Of the records that follow, copy only the lines from the line containing "Recreate this scene" to the line containing "R = math.radians", both included, exactly as written.

** start of Data excerpts **

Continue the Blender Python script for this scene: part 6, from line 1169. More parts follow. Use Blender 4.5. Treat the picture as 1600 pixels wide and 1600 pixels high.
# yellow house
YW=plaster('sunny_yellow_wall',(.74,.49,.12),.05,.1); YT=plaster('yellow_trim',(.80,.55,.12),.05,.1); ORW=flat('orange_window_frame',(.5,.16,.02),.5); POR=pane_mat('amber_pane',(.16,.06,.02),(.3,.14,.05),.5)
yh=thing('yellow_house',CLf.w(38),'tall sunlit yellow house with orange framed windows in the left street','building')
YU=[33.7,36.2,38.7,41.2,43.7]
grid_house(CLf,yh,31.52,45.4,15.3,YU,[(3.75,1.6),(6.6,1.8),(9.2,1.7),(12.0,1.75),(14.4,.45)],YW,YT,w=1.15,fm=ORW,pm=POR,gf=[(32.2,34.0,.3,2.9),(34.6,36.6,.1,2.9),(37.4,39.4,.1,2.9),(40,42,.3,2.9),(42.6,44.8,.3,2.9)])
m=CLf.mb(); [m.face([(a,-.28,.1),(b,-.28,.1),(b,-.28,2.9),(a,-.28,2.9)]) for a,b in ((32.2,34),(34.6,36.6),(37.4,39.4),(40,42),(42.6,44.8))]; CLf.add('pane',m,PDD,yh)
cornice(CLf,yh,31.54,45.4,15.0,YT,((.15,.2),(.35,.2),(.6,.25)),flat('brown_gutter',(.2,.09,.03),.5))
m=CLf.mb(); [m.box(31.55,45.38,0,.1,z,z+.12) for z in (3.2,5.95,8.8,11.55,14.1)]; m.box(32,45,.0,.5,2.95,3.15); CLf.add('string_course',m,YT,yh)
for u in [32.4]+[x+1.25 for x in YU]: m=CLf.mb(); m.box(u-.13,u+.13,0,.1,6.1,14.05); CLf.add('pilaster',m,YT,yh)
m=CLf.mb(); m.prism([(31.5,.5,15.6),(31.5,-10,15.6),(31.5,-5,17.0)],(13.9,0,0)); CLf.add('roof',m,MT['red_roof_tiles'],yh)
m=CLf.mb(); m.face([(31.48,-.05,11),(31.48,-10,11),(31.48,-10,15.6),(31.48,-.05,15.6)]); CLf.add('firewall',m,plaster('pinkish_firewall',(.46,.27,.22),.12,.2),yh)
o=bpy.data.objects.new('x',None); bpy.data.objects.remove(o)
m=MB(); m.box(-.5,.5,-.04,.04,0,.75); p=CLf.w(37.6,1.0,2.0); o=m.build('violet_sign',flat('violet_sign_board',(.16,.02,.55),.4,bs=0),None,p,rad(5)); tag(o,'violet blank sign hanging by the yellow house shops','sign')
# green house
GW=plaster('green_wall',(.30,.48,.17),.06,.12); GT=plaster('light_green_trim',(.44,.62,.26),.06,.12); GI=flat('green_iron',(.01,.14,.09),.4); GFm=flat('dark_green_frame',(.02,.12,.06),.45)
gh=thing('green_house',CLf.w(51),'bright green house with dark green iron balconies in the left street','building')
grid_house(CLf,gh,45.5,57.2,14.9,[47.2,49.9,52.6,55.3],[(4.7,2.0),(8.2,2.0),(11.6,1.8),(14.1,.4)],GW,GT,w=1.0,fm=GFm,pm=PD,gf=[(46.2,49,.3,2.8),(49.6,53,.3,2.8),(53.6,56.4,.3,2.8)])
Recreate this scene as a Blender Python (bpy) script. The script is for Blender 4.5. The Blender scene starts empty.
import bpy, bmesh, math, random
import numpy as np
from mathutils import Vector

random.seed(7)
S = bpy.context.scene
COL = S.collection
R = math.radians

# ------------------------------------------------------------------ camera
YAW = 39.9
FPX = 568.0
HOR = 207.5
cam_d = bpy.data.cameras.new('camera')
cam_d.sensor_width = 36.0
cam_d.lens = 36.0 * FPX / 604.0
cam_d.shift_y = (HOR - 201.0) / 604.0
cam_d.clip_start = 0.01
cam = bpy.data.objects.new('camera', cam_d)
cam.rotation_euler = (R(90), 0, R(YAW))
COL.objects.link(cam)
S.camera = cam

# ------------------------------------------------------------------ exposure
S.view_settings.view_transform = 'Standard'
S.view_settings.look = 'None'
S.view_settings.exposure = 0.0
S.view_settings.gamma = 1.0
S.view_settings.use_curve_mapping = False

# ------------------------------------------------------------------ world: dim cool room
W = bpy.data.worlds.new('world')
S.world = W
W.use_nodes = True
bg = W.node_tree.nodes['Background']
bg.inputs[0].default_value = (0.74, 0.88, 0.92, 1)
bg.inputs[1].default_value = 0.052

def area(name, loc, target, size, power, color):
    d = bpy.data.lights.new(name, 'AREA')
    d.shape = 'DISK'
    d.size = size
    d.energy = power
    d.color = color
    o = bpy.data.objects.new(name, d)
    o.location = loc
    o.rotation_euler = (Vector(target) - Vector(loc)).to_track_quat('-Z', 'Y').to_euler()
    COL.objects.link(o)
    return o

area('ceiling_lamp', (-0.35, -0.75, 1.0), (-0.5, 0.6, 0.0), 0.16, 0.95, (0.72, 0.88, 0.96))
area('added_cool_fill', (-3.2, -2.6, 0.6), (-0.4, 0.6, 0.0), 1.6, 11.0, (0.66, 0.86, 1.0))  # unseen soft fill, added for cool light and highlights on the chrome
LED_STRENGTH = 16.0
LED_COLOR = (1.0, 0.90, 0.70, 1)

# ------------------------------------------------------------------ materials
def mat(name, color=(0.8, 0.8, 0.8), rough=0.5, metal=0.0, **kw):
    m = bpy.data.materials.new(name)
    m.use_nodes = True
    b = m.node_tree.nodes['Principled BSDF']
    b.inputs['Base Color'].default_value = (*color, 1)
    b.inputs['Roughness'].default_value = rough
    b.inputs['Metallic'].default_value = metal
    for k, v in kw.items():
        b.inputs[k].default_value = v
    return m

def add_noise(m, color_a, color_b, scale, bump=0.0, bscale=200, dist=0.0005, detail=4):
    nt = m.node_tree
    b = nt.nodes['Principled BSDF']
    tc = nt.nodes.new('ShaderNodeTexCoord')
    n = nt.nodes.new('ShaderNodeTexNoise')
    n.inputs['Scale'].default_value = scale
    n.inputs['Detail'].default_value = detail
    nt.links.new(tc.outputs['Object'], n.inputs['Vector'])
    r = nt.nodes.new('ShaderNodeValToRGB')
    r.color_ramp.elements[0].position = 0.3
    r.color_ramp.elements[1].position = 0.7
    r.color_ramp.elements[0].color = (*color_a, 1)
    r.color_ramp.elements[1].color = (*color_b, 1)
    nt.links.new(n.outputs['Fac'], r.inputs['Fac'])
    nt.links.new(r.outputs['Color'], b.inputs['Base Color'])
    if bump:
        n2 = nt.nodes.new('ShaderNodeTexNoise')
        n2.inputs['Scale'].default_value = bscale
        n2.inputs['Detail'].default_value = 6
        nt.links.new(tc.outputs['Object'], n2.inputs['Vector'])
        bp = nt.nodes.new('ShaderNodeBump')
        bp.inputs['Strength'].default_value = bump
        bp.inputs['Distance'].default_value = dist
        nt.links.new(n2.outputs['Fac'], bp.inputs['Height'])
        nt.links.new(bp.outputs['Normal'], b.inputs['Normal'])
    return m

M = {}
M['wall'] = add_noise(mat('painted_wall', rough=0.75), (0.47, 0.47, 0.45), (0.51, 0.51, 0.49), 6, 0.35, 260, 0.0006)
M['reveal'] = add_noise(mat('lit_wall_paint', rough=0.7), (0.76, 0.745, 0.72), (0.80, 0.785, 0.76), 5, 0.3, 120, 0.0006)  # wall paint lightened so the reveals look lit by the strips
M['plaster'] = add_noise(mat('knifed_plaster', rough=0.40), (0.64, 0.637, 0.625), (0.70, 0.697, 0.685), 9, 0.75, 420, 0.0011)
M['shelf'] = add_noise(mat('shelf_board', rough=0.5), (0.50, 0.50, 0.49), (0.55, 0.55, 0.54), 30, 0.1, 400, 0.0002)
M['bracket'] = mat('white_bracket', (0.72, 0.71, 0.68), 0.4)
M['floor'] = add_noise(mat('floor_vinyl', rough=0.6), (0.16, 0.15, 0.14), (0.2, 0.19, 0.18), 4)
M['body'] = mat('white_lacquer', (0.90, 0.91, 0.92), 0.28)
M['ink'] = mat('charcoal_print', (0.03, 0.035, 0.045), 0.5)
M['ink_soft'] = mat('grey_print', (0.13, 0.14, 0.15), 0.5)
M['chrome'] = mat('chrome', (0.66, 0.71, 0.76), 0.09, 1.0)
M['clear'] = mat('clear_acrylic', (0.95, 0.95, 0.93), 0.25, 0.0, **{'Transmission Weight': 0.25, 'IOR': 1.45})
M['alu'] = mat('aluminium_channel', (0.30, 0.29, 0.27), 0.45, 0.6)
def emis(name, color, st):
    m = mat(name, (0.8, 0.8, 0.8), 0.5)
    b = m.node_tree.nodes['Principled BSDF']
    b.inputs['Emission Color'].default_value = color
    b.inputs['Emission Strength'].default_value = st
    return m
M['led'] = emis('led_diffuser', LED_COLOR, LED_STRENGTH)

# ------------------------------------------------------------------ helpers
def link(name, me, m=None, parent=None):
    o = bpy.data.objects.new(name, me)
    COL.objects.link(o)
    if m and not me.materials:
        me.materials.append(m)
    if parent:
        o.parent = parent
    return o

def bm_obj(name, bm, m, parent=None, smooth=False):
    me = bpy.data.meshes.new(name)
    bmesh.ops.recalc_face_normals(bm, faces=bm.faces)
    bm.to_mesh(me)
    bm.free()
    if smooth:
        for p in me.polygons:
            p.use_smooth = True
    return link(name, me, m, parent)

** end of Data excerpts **

Result of the task >>
Recreate this scene as a Blender Python (bpy) script. The script is for Blender 4.5. The Blender scene starts empty.
import bpy, bmesh, math, random
import numpy as np
from mathutils import Vector

random.seed(7)
S = bpy.context.scene
COL = S.collection
R = math.radians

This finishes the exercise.